* Begin Supplied information *

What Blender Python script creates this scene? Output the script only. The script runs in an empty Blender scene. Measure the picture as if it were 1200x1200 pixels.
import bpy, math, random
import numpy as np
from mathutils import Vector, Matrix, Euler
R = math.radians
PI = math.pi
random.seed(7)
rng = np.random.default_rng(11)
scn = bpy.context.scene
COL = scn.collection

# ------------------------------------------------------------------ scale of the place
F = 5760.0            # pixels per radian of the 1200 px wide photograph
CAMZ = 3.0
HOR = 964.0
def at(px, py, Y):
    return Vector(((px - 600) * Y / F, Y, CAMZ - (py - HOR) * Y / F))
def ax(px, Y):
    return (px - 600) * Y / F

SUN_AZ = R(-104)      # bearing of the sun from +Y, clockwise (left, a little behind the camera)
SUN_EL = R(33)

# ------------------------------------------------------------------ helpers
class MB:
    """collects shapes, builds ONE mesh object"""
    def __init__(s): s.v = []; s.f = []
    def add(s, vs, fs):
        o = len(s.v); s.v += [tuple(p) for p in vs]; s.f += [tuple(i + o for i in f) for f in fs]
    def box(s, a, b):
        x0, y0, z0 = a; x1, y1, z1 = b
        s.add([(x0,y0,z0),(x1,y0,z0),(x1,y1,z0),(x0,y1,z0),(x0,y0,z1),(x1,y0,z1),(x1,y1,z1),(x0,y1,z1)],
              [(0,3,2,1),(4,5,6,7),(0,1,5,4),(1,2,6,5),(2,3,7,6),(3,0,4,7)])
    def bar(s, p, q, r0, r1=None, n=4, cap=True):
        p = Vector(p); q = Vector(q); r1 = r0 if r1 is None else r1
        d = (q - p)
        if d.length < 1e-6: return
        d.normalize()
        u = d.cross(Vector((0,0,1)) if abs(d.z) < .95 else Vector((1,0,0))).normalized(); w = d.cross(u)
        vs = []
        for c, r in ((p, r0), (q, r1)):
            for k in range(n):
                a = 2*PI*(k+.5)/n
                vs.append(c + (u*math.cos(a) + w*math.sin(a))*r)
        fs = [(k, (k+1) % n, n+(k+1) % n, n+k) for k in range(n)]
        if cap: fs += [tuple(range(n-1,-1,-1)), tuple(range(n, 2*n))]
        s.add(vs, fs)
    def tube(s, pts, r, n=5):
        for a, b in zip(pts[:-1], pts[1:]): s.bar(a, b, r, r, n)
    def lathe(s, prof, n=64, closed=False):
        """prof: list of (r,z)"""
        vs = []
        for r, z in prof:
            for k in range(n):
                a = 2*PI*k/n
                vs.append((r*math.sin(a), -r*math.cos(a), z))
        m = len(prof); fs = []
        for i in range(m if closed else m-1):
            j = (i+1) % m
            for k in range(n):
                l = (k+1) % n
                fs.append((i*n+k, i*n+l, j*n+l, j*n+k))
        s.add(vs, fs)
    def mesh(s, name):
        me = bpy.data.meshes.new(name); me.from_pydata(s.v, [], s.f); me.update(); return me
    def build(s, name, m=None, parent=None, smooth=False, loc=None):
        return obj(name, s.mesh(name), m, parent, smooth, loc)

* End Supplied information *

=== Exercise ===
Check every line of the material for the string "scene" and give the number of lines that have it, without anything else.

=== Result for this exercise ===
2